Heads will roll
This could be an interesting challenge… I have decided to attempt to write this without taking into account hearsay and rumour… wish me luck!
There is an old song that goes along the lines of “Nottingham, is full of fun. Oh Nottingham is full of fun! It’s full of tits, fanny and Forest, Nottingham is full of fun.” But it’s not that fun being a Nottingham Forest fan at the moment.
Having reached the bottom three of the Championship, the mood was bleak, a Green Scarf campaign started (more on that later) and everyone was to blame – including Robin Chipperfield at BBC Radio Nottingham. Then we went to Watford. It was an ugly 1-0, but it was a win… and a clean sheet. Optimism attempted to rear its ugly head like a glint of sunlight breaking through the clouds. “I’d rather win ugly then lose pretty,” we all said… and “It was at this point we started our great run under Billy to finish third”… The fence-sitters put their green scarves away and pulled out the red ‘uns again, pretending they never supported the campaign in the first place.

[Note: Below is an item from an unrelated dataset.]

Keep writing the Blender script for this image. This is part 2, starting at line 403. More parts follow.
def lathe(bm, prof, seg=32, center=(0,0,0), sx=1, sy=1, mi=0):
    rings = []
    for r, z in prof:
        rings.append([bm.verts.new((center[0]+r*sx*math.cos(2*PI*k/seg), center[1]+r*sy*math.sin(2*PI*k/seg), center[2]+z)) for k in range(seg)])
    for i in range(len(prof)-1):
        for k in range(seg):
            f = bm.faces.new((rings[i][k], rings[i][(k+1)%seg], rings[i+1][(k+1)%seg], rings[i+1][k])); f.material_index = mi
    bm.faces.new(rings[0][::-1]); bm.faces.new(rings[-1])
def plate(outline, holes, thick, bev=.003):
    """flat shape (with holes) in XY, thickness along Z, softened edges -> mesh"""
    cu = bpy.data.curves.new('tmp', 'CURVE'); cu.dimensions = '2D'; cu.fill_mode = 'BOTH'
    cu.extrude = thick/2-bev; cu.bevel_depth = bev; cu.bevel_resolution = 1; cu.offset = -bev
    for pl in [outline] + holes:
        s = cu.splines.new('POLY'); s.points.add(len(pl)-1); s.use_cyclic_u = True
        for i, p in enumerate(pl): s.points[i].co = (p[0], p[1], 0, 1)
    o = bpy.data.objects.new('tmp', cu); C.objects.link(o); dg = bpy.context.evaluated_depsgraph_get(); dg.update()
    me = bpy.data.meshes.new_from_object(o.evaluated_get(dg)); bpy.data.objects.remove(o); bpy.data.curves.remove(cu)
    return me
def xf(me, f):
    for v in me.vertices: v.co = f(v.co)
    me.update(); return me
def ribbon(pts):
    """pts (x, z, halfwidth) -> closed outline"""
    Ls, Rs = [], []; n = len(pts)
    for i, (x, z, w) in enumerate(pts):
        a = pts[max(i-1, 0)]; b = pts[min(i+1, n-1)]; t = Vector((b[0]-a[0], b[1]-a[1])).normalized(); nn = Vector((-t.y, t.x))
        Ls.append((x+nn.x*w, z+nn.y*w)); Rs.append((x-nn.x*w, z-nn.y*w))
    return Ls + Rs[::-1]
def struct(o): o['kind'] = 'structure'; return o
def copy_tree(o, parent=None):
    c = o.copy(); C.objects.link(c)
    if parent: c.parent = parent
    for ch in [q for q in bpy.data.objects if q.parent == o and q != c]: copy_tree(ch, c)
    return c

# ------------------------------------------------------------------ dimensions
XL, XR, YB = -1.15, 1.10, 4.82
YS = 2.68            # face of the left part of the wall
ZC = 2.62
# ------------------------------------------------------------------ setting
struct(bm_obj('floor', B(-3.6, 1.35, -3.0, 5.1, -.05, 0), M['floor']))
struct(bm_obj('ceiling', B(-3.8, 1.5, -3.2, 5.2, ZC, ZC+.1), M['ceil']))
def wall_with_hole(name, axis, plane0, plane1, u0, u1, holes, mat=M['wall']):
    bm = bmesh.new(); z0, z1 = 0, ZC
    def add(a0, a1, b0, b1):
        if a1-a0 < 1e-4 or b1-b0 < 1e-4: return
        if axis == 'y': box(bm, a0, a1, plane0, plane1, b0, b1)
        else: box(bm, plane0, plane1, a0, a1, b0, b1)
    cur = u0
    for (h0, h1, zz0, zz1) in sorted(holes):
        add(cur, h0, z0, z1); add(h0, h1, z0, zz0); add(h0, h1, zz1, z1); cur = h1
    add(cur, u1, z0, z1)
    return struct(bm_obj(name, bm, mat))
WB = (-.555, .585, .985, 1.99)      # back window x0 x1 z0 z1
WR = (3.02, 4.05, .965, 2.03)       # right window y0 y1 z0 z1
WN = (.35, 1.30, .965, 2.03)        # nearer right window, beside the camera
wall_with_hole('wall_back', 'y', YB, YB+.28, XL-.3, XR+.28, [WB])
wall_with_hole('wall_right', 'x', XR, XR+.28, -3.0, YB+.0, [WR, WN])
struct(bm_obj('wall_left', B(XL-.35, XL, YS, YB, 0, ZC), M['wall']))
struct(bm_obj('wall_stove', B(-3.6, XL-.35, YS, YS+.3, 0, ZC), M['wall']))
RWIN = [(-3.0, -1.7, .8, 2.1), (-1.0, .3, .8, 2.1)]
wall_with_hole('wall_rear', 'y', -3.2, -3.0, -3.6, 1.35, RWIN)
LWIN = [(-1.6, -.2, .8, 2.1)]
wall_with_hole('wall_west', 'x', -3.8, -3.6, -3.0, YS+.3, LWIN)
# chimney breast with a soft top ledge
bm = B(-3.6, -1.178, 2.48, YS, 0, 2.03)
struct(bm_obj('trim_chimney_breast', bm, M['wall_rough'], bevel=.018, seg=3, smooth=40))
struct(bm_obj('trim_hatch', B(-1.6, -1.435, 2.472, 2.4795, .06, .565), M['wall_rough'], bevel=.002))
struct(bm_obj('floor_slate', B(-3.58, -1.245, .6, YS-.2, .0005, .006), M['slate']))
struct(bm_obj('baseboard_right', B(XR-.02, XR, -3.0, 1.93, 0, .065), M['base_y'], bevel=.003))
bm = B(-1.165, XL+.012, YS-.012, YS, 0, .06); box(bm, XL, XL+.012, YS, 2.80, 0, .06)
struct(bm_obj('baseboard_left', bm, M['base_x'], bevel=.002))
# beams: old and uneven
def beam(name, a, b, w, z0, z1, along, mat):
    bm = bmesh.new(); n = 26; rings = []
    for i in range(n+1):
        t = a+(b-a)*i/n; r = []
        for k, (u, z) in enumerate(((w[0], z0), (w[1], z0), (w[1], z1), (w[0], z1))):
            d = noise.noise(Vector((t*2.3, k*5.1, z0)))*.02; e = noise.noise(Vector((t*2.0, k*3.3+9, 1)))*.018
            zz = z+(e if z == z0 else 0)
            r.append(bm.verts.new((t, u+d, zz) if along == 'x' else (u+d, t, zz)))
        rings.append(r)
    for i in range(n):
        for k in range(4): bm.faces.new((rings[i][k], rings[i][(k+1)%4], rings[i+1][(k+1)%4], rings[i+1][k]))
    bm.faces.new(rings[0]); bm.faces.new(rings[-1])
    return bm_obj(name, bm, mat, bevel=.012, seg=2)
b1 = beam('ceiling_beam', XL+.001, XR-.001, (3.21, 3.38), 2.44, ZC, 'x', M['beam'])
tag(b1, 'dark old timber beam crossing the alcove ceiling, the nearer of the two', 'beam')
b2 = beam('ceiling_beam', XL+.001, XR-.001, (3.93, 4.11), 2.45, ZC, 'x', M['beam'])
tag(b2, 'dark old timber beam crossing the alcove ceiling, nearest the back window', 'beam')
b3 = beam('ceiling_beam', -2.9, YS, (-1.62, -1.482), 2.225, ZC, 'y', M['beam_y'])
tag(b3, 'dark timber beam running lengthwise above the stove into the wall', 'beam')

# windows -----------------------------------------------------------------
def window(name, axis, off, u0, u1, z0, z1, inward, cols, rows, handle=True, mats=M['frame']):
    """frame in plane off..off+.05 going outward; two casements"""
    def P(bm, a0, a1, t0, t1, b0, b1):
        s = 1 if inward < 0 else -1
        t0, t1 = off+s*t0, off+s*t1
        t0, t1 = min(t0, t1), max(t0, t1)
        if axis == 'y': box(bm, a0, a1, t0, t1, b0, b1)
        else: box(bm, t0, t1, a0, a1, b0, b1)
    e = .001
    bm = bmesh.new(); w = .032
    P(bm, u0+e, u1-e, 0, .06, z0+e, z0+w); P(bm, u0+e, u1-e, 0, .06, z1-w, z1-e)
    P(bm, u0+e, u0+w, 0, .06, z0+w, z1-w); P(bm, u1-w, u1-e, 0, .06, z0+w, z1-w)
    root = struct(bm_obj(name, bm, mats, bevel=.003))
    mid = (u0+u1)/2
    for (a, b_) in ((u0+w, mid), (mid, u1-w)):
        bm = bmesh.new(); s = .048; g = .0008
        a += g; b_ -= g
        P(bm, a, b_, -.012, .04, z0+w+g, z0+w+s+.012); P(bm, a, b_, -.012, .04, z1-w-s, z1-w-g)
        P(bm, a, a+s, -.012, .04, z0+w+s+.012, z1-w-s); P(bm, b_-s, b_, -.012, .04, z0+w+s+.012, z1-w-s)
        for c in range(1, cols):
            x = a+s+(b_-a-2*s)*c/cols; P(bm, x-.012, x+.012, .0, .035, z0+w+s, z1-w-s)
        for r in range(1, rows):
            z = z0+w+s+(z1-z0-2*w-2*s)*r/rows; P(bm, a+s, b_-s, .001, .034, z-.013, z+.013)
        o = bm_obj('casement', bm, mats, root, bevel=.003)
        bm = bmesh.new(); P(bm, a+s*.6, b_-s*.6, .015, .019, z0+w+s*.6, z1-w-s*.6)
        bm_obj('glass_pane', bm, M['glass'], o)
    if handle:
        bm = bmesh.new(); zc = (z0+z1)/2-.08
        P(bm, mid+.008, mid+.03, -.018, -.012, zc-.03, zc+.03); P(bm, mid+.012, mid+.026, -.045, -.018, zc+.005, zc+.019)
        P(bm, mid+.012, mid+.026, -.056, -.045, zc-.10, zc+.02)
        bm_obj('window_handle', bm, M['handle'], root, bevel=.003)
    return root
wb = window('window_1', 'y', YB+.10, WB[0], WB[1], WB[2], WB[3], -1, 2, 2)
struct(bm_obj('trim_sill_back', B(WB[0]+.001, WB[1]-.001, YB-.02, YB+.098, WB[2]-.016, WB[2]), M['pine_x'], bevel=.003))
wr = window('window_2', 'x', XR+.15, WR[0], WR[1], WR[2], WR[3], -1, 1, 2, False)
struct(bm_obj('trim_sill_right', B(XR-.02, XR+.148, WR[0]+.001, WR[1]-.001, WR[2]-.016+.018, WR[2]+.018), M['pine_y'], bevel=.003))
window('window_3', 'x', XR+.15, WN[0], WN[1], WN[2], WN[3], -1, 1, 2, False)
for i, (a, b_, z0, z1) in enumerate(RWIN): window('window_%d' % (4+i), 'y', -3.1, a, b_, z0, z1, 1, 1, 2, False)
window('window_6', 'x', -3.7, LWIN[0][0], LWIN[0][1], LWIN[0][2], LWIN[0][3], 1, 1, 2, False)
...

So we went to Burnley, thinking we can at least get a point out of this, and maybe, just maybe it will be the start of our upward push! Watford got us out the bottom three, with a good wind Burnley can get us out the bottom half.
4-0 down at half-time and even the most optimistic of fans could see it would be a struggle, and that the clean sheet wasn’t going to happen our way. Colin Fray asked FormerRedsCaptain John McGovern (who had joined him in the commentary box) if he could go home, and many of the fans must have felt the same. Bright side: we drew the second half 1-1 (that’s how they put a positive spin on it, right?).
The Green Scarf brigade were back in force, still not quite sure what or who they were protesting against, but knowing damn well they needed a protest. Arthur Out! Doughty Out! McClaren Out! Terry The Kit Man Out! Ball Boys Out! Tits Out! Someone was going to pay, just as soon as they could agree on who. Of course who would replace Doughty isn’t important, what’s important is he goes and takes his money with him.
Then it happened. Not long after Finance Director John Pelling said on the radio that David Pleat is not an employee of Nottingham Forest, and just advises the chairman as a friend (albeit with commission on signings he identified) Chief Executive Mark Arthur announced that David Pleat had been sacked from Nottingham Forest. The sacrifice had been made, the mob had their head, and Forest didn’t even need to loose a head that was actually connected.
As a casual member of the scouting team, David Pleat was directly responsible for team morale, keeping Lee Camp vocal, and defending crosses, so his departure will allow Keith Burt to step up to the plate and save our humiliation against Birmingham. Will this cunning plan work? Only time will tell, but I would hazard a guess that it won’t make much difference on the pitch, and may only cause a minor delay on renewed calls for Board/Manager/Caterers Out!
God Bless Nottingham Forest and all who fail sail in her.